START
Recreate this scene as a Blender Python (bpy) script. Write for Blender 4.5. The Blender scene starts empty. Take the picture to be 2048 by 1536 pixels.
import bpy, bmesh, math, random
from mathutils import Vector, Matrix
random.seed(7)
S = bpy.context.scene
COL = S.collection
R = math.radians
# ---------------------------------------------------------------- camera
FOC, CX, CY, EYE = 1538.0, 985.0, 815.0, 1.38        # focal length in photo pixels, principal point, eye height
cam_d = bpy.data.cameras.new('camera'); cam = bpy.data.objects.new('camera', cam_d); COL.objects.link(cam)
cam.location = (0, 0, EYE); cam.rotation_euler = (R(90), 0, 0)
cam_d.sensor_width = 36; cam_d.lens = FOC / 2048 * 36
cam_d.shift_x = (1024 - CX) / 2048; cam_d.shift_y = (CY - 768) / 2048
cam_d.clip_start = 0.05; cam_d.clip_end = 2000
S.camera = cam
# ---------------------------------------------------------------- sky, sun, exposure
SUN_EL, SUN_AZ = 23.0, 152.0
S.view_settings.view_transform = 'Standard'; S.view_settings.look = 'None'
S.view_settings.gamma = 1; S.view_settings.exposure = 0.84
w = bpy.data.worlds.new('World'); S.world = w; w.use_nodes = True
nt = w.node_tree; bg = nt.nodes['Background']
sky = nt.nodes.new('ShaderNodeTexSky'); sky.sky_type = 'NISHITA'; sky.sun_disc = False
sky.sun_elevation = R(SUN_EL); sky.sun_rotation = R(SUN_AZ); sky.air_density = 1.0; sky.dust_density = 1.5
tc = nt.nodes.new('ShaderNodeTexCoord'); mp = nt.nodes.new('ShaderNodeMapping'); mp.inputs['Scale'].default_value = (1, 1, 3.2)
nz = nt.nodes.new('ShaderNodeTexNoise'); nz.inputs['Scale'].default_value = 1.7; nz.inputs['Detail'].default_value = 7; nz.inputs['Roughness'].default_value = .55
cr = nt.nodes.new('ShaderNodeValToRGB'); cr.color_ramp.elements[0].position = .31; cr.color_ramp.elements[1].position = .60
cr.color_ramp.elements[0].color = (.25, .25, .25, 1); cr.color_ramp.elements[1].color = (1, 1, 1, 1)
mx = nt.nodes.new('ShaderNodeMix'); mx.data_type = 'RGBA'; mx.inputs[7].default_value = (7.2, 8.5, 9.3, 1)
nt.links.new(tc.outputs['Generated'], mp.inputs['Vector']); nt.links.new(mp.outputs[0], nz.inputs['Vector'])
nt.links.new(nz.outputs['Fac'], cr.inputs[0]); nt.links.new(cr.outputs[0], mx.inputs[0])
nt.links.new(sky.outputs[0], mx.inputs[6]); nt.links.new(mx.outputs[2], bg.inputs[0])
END
Please repeat the listing exactly, with nothing left out.

Recreate this scene as a Blender Python (bpy) script. Write for Blender 4.5. The Blender scene starts empty. Take the picture to be 2048 by 1536 pixels.
import bpy, bmesh, math, random
from mathutils import Vector, Matrix
random.seed(7)
S = bpy.context.scene
COL = S.collection
R = math.radians
# ---------------------------------------------------------------- camera
FOC, CX, CY, EYE = 1538.0, 985.0, 815.0, 1.38        # focal length in photo pixels, principal point, eye height
cam_d = bpy.data.cameras.new('camera'); cam = bpy.data.objects.new('camera', cam_d); COL.objects.link(cam)
cam.location = (0, 0, EYE); cam.rotation_euler = (R(90), 0, 0)
cam_d.sensor_width = 36; cam_d.lens = FOC / 2048 * 36
cam_d.shift_x = (1024 - CX) / 2048; cam_d.shift_y = (CY - 768) / 2048
cam_d.clip_start = 0.05; cam_d.clip_end = 2000
S.camera = cam
# ---------------------------------------------------------------- sky, sun, exposure
SUN_EL, SUN_AZ = 23.0, 152.0
S.view_settings.view_transform = 'Standard'; S.view_settings.look = 'None'
S.view_settings.gamma = 1; S.view_settings.exposure = 0.84
w = bpy.data.worlds.new('World'); S.world = w; w.use_nodes = True
nt = w.node_tree; bg = nt.nodes['Background']
sky = nt.nodes.new('ShaderNodeTexSky'); sky.sky_type = 'NISHITA'; sky.sun_disc = False
sky.sun_elevation = R(SUN_EL); sky.sun_rotation = R(SUN_AZ); sky.air_density = 1.0; sky.dust_density = 1.5
tc = nt.nodes.new('ShaderNodeTexCoord'); mp = nt.nodes.new('ShaderNodeMapping'); mp.inputs['Scale'].default_value = (1, 1, 3.2)
nz = nt.nodes.new('ShaderNodeTexNoise'); nz.inputs['Scale'].default_value = 1.7; nz.inputs['Detail'].default_value = 7; nz.inputs['Roughness'].default_value = .55
cr = nt.nodes.new('ShaderNodeValToRGB'); cr.color_ramp.elements[0].position = .31; cr.color_ramp.elements[1].position = .60
cr.color_ramp.elements[0].color = (.25, .25, .25, 1); cr.color_ramp.elements[1].color = (1, 1, 1, 1)
mx = nt.nodes.new('ShaderNodeMix'); mx.data_type = 'RGBA'; mx.inputs[7].default_value = (7.2, 8.5, 9.3, 1)
nt.links.new(tc.outputs['Generated'], mp.inputs['Vector']); nt.links.new(mp.outputs[0], nz.inputs['Vector'])
nt.links.new(nz.outputs['Fac'], cr.inputs[0]); nt.links.new(cr.outputs[0], mx.inputs[0])
nt.links.new(sky.outputs[0], mx.inputs[6]); nt.links.new(mx.outputs[2], bg.inputs[0])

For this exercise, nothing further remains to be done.